| Aim |
Write out the listing below in full and exactly, leaving out every picture.

| Data segment |
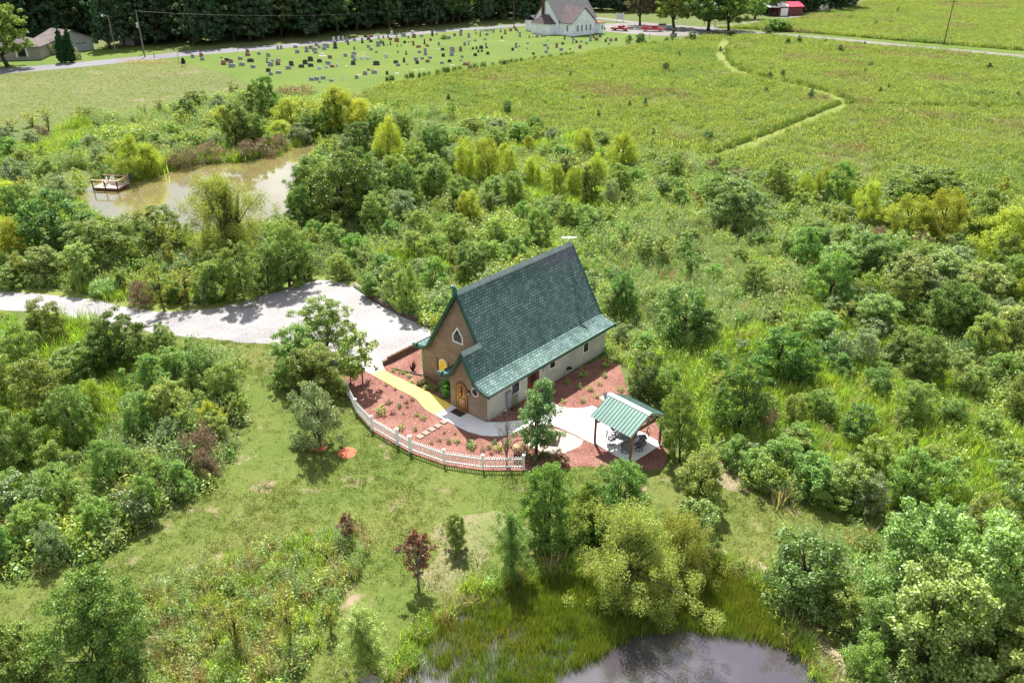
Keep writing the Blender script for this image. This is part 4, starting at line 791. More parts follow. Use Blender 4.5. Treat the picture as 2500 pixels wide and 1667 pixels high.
def candidates(x0, x1, y0, y1, dens, seed):
    rng = np.random.default_rng(seed); n = int((x1 - x0) * (y1 - y0) * dens); X = rng.uniform(x0, x1, n); Y = rng.uniform(y0, y1, n); px, py = proj(X, Y); return rng, X, Y, px, py
def blob(X, Y, s, seed):                    # smooth pseudo noise 0..1
    r_ = np.random.default_rng(seed); v = 0
    for k in range(5):
        a = r_.uniform(0, 6.28); f = s * r_.uniform(.6, 1.9); v = v + np.sin((X * math.cos(a) + Y * math.sin(a)) * f + r_.uniform(0, 6.28) + 1.3 * np.sin((X * math.sin(a) - Y * math.cos(a)) * f * .7))
    return np.clip(.5 + v / 6, 0, 1)
HOUSE = [hw(-1.2, -.9)[:2], hw(L + .2, -.4)[:2], hw(L + .3, WM + .3)[:2], hw(DP - .5, WM + .3)[:2], hw(-1, WP + 1)[:2]]
W1 = [(-600, 705), (0, 726), (100, 731), (200, 752), (300, 776), (380, 796), (480, 815), (545, 840), (560, 920), (555, 1000), (520, 1080), (430, 1160), (300, 1250), (180, 1300), (0, 1335), (-600, 1500)]
WMID = [(-600, 632), (0, 652), (150, 664), (250, 688), (340, 695), (470, 696), (560, 674), (640, 651), (715, 632), (770, 632), (830, 655), (980, 745), (1200, 830), (1405, 815), (1455, 870), (1500, 900), (1545, 930), (1590, 1000), (1600, 1060), (1655, 1050), (1700, 1100), (1800, 1158), (1950, 1168), (2050, 1172), (2200, 1180), (2352, 1200), (2900, 1250), (2900, 500), (2352, 470), (1900, 425), (1700, 400), (1600, 372), (1450, 350), (1300, 320), (1120, 290), (1000, 270), (830, 243), (720, 238), (640, 228), (560, 230), (430, 243), (300, 268), (100, 273), (0, 278), (-600, 320)]
DOCKLAWN = [(85, 408), (170, 386), (225, 390), (215, 425), (130, 425)]
W6 = [(330, 1345), (500, 1292), (620, 1250), (760, 1210), (830, 1195), (845, 1250), (830, 1310), (780, 1370), (740, 1450), (680, 1580), (640, 1750), (300, 1800), (250, 1500)]
W8 = [(1760, 1290), (1800, 1225), (1950, 1235), (2100, 1235), (2352, 1290), (2900, 1400), (2900, 1900), (2100, 1700), (1960, 1540), (1880, 1440), (1800, 1370)]
def wsel(X, Y, rng, n):
    a = blob(X, Y, .16, 3); b = blob(X, Y, .10, 4); u = rng.uniform(0, 1, n)
    i = np.where(b > .66, np.where(u < .75, 8, rng.integers(0, 3, n)), np.where(a > .6, np.where(u < .6, 3 + rng.integers(0, 2, n), rng.integers(0, 8, n)), np.where(a < .38, np.where(u < .7, 5 + rng.integers(0, 3, n), rng.integers(0, 3, n)), rng.integers(0, 8, n))))
    return np.where(u > .965, 9, i)
def put(name, X, Y, rng, idx, sources, s0, s1, label, cat, z=0., hvar=1.):
    n = len(X); s = rng.uniform(s0, s1, n) * hvar; rot = np.stack([rng.normal(0, .07, n), rng.normal(0, .07, n), rng.uniform(0, 6.28, n)], 1)
    cover(name, np.stack([X, Y, np.full(n, z)], 1), rot, np.stack([s * rng.uniform(.85, 1.2, n), s * rng.uniform(.85, 1.2, n), s * rng.uniform(.8, 1.25, n)], 1), idx, sources, label, cat)
rng, X, Y, px, py = candidates(-75, 110, 26, 175, 3.6, 1)
k = (inpoly(px, py, W1) | (inpoly(px, py, WMID) & ~inpoly(px, py, DOCKLAWN))) & ~inpoly(px, py, POND1) & ~inpoly(X, Y, HOUSE) & ~inpoly(X, Y, T2) & ~inpoly(X, Y, T1)
k &= rng.uniform(0, 1, len(X)) < np.clip(1.25 - Y / 150, .45, 1)
X, Y = X[k], Y[k]; big = 1 + np.clip((Y - 60) / 200, 0, .5)
put("weed_thicket", X, Y, rng, wsel(X, Y, rng, len(X)), WS, .7, 1.15, "tall green weeds and grasses filling the ground around the clearing", "weeds", hvar=big * (.6 + .8 * blob(X, Y, .3, 9) ** 1.5))
BS = []
for i, (shp, H_, R_, lf, m_) in enumerate((('vase', 2.2, .9, .15, LM['bush']), ('mound', 1.5, 1.1, .15, LM['mid']), ('egg', 2.6, .8, .15, weed_m), ('vase', 1.9, 1.0, .16, weed2_m), ('mound', 1.3, 1.3, .14, LM['pale']), ('plume', 2.6, .7, .14, LM['olive']), ('egg', 2.0, .9, .15, LM['grey']), ('mound', 1.7, 1.2, .16, LM['dark']))):
    V_, F_ = make_plant(700 + i, shp, H_, R_, .1, 45, 2900, lf * .75, .5, .26, 0, .6, .45, .5, 2, .03, 4, 0, 1.8)[1:]
    BS.append(source("brush_source", V_, F_, m_))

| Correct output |
Keep writing the Blender script for this image. This is part 4, starting at line 791. More parts follow. Use Blender 4.5. Treat the picture as 2500 pixels wide and 1667 pixels high.
def candidates(x0, x1, y0, y1, dens, seed):
    rng = np.random.default_rng(seed); n = int((x1 - x0) * (y1 - y0) * dens); X = rng.uniform(x0, x1, n); Y = rng.uniform(y0, y1, n); px, py = proj(X, Y); return rng, X, Y, px, py
def blob(X, Y, s, seed):                    # smooth pseudo noise 0..1
    r_ = np.random.default_rng(seed); v = 0
    for k in range(5):
        a = r_.uniform(0, 6.28); f = s * r_.uniform(.6, 1.9); v = v + np.sin((X * math.cos(a) + Y * math.sin(a)) * f + r_.uniform(0, 6.28) + 1.3 * np.sin((X * math.sin(a) - Y * math.cos(a)) * f * .7))
    return np.clip(.5 + v / 6, 0, 1)
HOUSE = [hw(-1.2, -.9)[:2], hw(L + .2, -.4)[:2], hw(L + .3, WM + .3)[:2], hw(DP - .5, WM + .3)[:2], hw(-1, WP + 1)[:2]]
W1 = [(-600, 705), (0, 726), (100, 731), (200, 752), (300, 776), (380, 796), (480, 815), (545, 840), (560, 920), (555, 1000), (520, 1080), (430, 1160), (300, 1250), (180, 1300), (0, 1335), (-600, 1500)]
WMID = [(-600, 632), (0, 652), (150, 664), (250, 688), (340, 695), (470, 696), (560, 674), (640, 651), (715, 632), (770, 632), (830, 655), (980, 745), (1200, 830), (1405, 815), (1455, 870), (1500, 900), (1545, 930), (1590, 1000), (1600, 1060), (1655, 1050), (1700, 1100), (1800, 1158), (1950, 1168), (2050, 1172), (2200, 1180), (2352, 1200), (2900, 1250), (2900, 500), (2352, 470), (1900, 425), (1700, 400), (1600, 372), (1450, 350), (1300, 320), (1120, 290), (1000, 270), (830, 243), (720, 238), (640, 228), (560, 230), (430, 243), (300, 268), (100, 273), (0, 278), (-600, 320)]
DOCKLAWN = [(85, 408), (170, 386), (225, 390), (215, 425), (130, 425)]
W6 = [(330, 1345), (500, 1292), (620, 1250), (760, 1210), (830, 1195), (845, 1250), (830, 1310), (780, 1370), (740, 1450), (680, 1580), (640, 1750), (300, 1800), (250, 1500)]
W8 = [(1760, 1290), (1800, 1225), (1950, 1235), (2100, 1235), (2352, 1290), (2900, 1400), (2900, 1900), (2100, 1700), (1960, 1540), (1880, 1440), (1800, 1370)]
def wsel(X, Y, rng, n):
    a = blob(X, Y, .16, 3); b = blob(X, Y, .10, 4); u = rng.uniform(0, 1, n)
    i = np.where(b > .66, np.where(u < .75, 8, rng.integers(0, 3, n)), np.where(a > .6, np.where(u < .6, 3 + rng.integers(0, 2, n), rng.integers(0, 8, n)), np.where(a < .38, np.where(u < .7, 5 + rng.integers(0, 3, n), rng.integers(0, 3, n)), rng.integers(0, 8, n))))
    return np.where(u > .965, 9, i)
def put(name, X, Y, rng, idx, sources, s0, s1, label, cat, z=0., hvar=1.):
    n = len(X); s = rng.uniform(s0, s1, n) * hvar; rot = np.stack([rng.normal(0, .07, n), rng.normal(0, .07, n), rng.uniform(0, 6.28, n)], 1)
    cover(name, np.stack([X, Y, np.full(n, z)], 1), rot, np.stack([s * rng.uniform(.85, 1.2, n), s * rng.uniform(.85, 1.2, n), s * rng.uniform(.8, 1.25, n)], 1), idx, sources, label, cat)
rng, X, Y, px, py = candidates(-75, 110, 26, 175, 3.6, 1)
k = (inpoly(px, py, W1) | (inpoly(px, py, WMID) & ~inpoly(px, py, DOCKLAWN))) & ~inpoly(px, py, POND1) & ~inpoly(X, Y, HOUSE) & ~inpoly(X, Y, T2) & ~inpoly(X, Y, T1)
k &= rng.uniform(0, 1, len(X)) < np.clip(1.25 - Y / 150, .45, 1)
X, Y = X[k], Y[k]; big = 1 + np.clip((Y - 60) / 200, 0, .5)
put("weed_thicket", X, Y, rng, wsel(X, Y, rng, len(X)), WS, .7, 1.15, "tall green weeds and grasses filling the ground around the clearing", "weeds", hvar=big * (.6 + .8 * blob(X, Y, .3, 9) ** 1.5))
BS = []
for i, (shp, H_, R_, lf, m_) in enumerate((('vase', 2.2, .9, .15, LM['bush']), ('mound', 1.5, 1.1, .15, LM['mid']), ('egg', 2.6, .8, .15, weed_m), ('vase', 1.9, 1.0, .16, weed2_m), ('mound', 1.3, 1.3, .14, LM['pale']), ('plume', 2.6, .7, .14, LM['olive']), ('egg', 2.0, .9, .15, LM['grey']), ('mound', 1.7, 1.2, .16, LM['dark']))):
    V_, F_ = make_plant(700 + i, shp, H_, R_, .1, 45, 2900, lf * .75, .5, .26, 0, .6, .45, .5, 2, .03, 4, 0, 1.8)[1:]
    BS.append(source("brush_source", V_, F_, m_))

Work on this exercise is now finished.